В гетто мы пробежали мимо домишки, из которого доносились веселое пение и громкий смех. Мы прислушивались и не могли понять причины радости. В этом неприкаянном месте, в этом пропитанном несчастьем воздухе звуки веселья производили жутковато-нереальное впечатление. Смех и пение причиняли нам физические страдания. Хотя мы были такими усталыми, что, казалось, не смогли бы сделать и лишнего шага, мы все же подошли и заглянули в окошко. Мы увидели молодых людей, предававшихся веселью с какой-то отчаянной бесшабашностью. Как мы потом узнали, они поняли, что терять им нечего, и решили податься в леса.
Наш дом был пуст. Все наше добро вывез крестьянин, у которого мы собирались прятаться. У нас остались только шляпная картонка и маленький чемоданчик. А в гетто опять были новости! Территорию гетто резко сокращали. Немногим оставшимся евреям было отведено несколько домов поблизости от бань. Мы должны были в течение двадцати четырех часов покинуть нашу лачугу, а рядом с банями у нас никакого жилья не было. Это случилось в мой день рождения. Я безуспешно пытался найти пристанище в новом еврейском районе. Наступил вечер, а мы по-прежнему оставались бездомными. Мы решили провести ночь в старом доме, на голом дощатом полу. Это была призрачная ночь. Гетто не просто казалось вымершим, таким оно и было на самом деле. Лишь около полуночи послышались звуки. Ночной сброд в последний раз шарил по покинутым жилищам ограбленных и замученных. В тусклом свете луны они словно крысы перебегали от дома к дому. Мы сидели скорчившись на полу, усталые и настороженные. Неожиданно дверь нашей комнаты распахнулась. В дверном проеме показался силуэт мужчины, светившего нам в лицо фонариком. На мгновение свет ослепил нас, и мы от страха не могли пошевелиться. Затем резкий свет фонаря погас. Только тлеющий огонек сигареты выдавал незваного гостя, все еще стоявшего у двери. Мы затаили дыхание. Это было как в кошмарном сне. В любой момент могло случиться что-нибудь ужасное.

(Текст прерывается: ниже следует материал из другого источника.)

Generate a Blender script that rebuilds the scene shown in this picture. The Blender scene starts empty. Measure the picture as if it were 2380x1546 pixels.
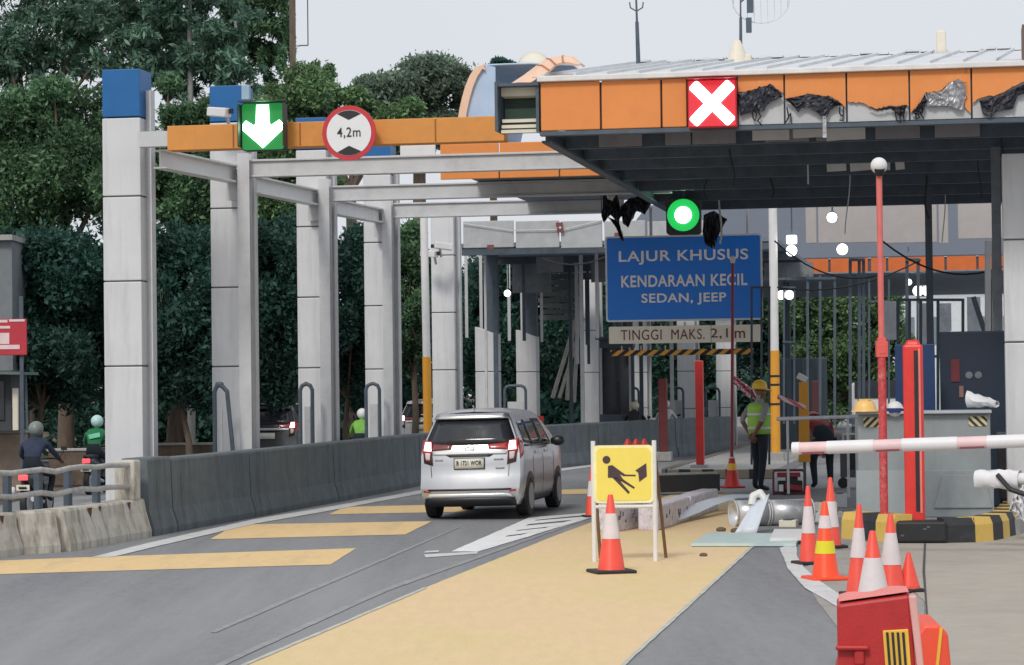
import bpy, math, random
import numpy as np
from mathutils import Vector, Matrix, Euler
random.seed(7); RNG = np.random.default_rng(11)
R = math.radians; PI = math.pi
scene = bpy.context.scene
COL = scene.collection

# ---------------------------------------------------------------- camera, sky, sun, exposure
CAM_H, FPX, CX, CY = 2.0, 6000.0, 1190.0, 773.0
cam_d = bpy.data.cameras.new("camera"); cam = bpy.data.objects.new("camera", cam_d); COL.objects.link(cam)
cam_d.sensor_width = 36; cam_d.lens = 36 * FPX / 2380.0; cam_d.clip_start = .5; cam_d.clip_end = 3000
CR = (Matrix.Rotation(R(90 + 1.165), 3, 'X') @ Matrix.Rotation(R(-0.7), 3, 'Z'))
cam.matrix_world = Matrix.Translation((0, 0, CAM_H)) @ CR.to_4x4()
scene.camera = cam
W = bpy.data.worlds.new("World"); scene.world = W; W.use_nodes = True
nt = W.node_tree; nt.nodes.clear()
sky = nt.nodes.new('ShaderNodeTexSky'); sky.sky_type = 'NISHITA'; sky.sun_disc = False
SUN_EL, SUN_AZ = R(42), R(200)
sky.sun_elevation = SUN_EL; sky.sun_rotation = SUN_AZ; sky.air_density = 1.0; sky.dust_density = 4.0
tcw = nt.nodes.new('ShaderNodeTexCoord'); nzw = nt.nodes.new('ShaderNodeTexNoise'); nzw.inputs['Scale'].default_value = 1.6
nzw.inputs['Detail'].default_value = 4
nt.links.new(tcw.outputs['Generated'], nzw.inputs['Vector'])
cl = nt.nodes.new('ShaderNodeValToRGB')
cl.color_ramp.elements[0].position = .35; cl.color_ramp.elements[0].color = (6.4, 6.75, 7.4, 1)
cl.color_ramp.elements[1].position = .7; cl.color_ramp.elements[1].color = (7.3, 7.45, 7.8, 1)
nt.links.new(nzw.outputs['Fac'], cl.inputs['Fac'])
mx = nt.nodes.new('ShaderNodeMixRGB'); mx.inputs['Fac'].default_value = .9
nt.links.new(sky.outputs['Color'], mx.inputs['Color1']); nt.links.new(cl.outputs['Color'], mx.inputs['Color2'])
bg = nt.nodes.new('ShaderNodeBackground'); bg.inputs['Strength'].default_value = .1
ow = nt.nodes.new('ShaderNodeOutputWorld')
nt.links.new(mx.outputs['Color'], bg.inputs['Color']); nt.links.new(bg.outputs['Background'], ow.inputs['Surface'])
sd = bpy.data.lights.new("sun", 'SUN'); sd.energy = 1.4; sd.angle = R(12); sd.color = (1, .95, .88)
sun = bpy.data.objects.new("sun", sd); COL.objects.link(sun)
sv = Vector((math.sin(SUN_AZ) * math.cos(SUN_EL), math.cos(SUN_AZ) * math.cos(SUN_EL), math.sin(SUN_EL)))
sun.rotation_euler = sv.to_track_quat('Z', 'Y').to_euler(); sun.location = (0, 0, 60)
vs = scene.view_settings; vs.view_transform = 'Standard'; vs.look = 'None'; vs.exposure = 0.16; vs.gamma = 1

# ---------------------------------------------------------------- measuring helpers
CAMP = Vector((0, 0, CAM_H))
def ray(x, y): return CR @ Vector(((x - CX) / FPX, (CY - y) / FPX, -1))
def P(x, y, Y):
    d = ray(x, y); return CAMP + d * (Y / d.y)
def G(x, y, z=0.0):
    d = ray(x, y); return CAMP + d * ((z - CAM_H) / d.z)
def onplane(x, y, o, n):
    d = ray(x, y); return CAMP + d * ((o - CAMP).dot(n) / d.dot(n))
HD = R(10); RZ = -HD
U = Vector((math.sin(HD), math.cos(HD), 0)); V = Vector((math.cos(HD), -math.sin(HD), 0))

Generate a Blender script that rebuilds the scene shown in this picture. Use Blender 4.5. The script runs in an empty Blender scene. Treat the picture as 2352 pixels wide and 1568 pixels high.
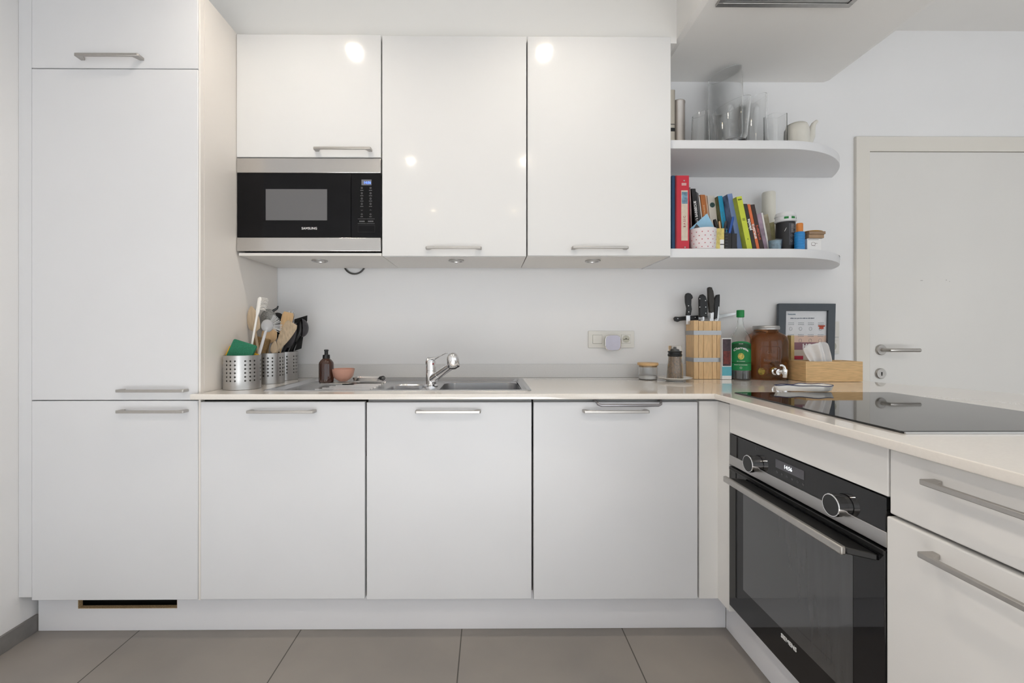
import bpy, math, random
from math import sin, cos, pi, radians as R, sqrt
from mathutils import Vector, Matrix
random.seed(7)
C = bpy.context.scene.collection
SC = bpy.context.scene

# ------------------------------------------------------------------ camera, light, exposure
F, CX, CY, H, YAW = 1000.0, 1129.0, 768.0, 1.105, R(0.4)
cam = bpy.data.cameras.new('camera'); camo = bpy.data.objects.new('camera', cam); C.objects.link(camo)
camo.location = (0, 0, H); camo.rotation_euler = (pi/2, 0, -YAW)
cam.sensor_width = 36; cam.lens = 36*F/2352
cam.shift_x = (1176-CX)/2352; cam.shift_y = (CY-784)/2352
cam.clip_start = 0.05
SC.camera = camo
SC.view_settings.view_transform = 'Standard'; SC.view_settings.look = 'None'
SC.view_settings.gamma = 1; SC.view_settings.use_curve_mapping = False
SC.view_settings.exposure = 1.08
w = bpy.data.worlds.new('sky'); SC.world = w; w.use_nodes = True
bg = w.node_tree.nodes['Background']
bg.inputs[0].default_value = (0.86, 0.94, 1.0, 1); bg.inputs[1].default_value = .88

XL, XR, YW, YF, ZC = -1.692, 3.9, 2.152, -3.4, 2.616     # room: left, right, kitchen wall, window wall, ceiling
def light(name, kind, loc, energy, color=(1, 1, 1), **kw):
    l = bpy.data.lights.new(name, kind); l.energy = energy; l.color = color
    for k, v in kw.items(): setattr(l, k, v)
    o = bpy.data.objects.new(name, l); C.objects.link(o); o.location = loc
    return o
WIN = [(-1.3, 0.9, 0.05, 2.3), (1.3, 3.5, 0.05, 2.3)]      # the two glazed openings behind the camera
sun = light('sun', 'SUN', (0, -6, 6), 15.0, (.93, .97, 1), angle=R(.6)); sun.rotation_euler = (R(58), 0, R(3))
DOWN = [(-0.707, 1.297), (0.295, 1.297), (-0.67, -0.16), (0.312, -0.16), (-0.67, -1.7), (0.312, -1.7), (2.4, -0.16), (2.4, -1.7)]

# ------------------------------------------------------------------ helpers
def ray(px, py):
    u, v = (px-CX)/F, (CY-py)/F
    return u*cos(YAW)+sin(YAW), cos(YAW)-u*sin(YAW), v
def P(px, py, Y):
    dx, dy, dz = ray(px, py); t = Y/dy
    return Vector((dx*t, Y, H+dz*t))
def PX(px, Y): return P(px, 768, Y).x
def PZ(py, Y, px=1129): return P(px, py, Y).z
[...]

О чем думал тот человек? Вдруг огонек сигареты исчез во тьме, и дверь захлопнулась. Он ушел.
Профессор Гальперн сжалился над нами и приютил в маленькой комнате, где он живет с женой, сыном и ребенком, которого они взяли к себе, после того как его родители погибли во время последней «акции». Места хватало только на то, чтобы прилечь на полу в углу, но это, по крайней мере, крыша над головой и защита от полицейских патрулей, преследующих нас на улице.
Остатки гетто — одна-единственная камера смертника. На улице люди ведут себя так, словно уже умерли. Они больше ничего не говорят друг другу при встрече, они только плачут. Мы как рыбы в бассейне ресторана. Да и тех осталось немного.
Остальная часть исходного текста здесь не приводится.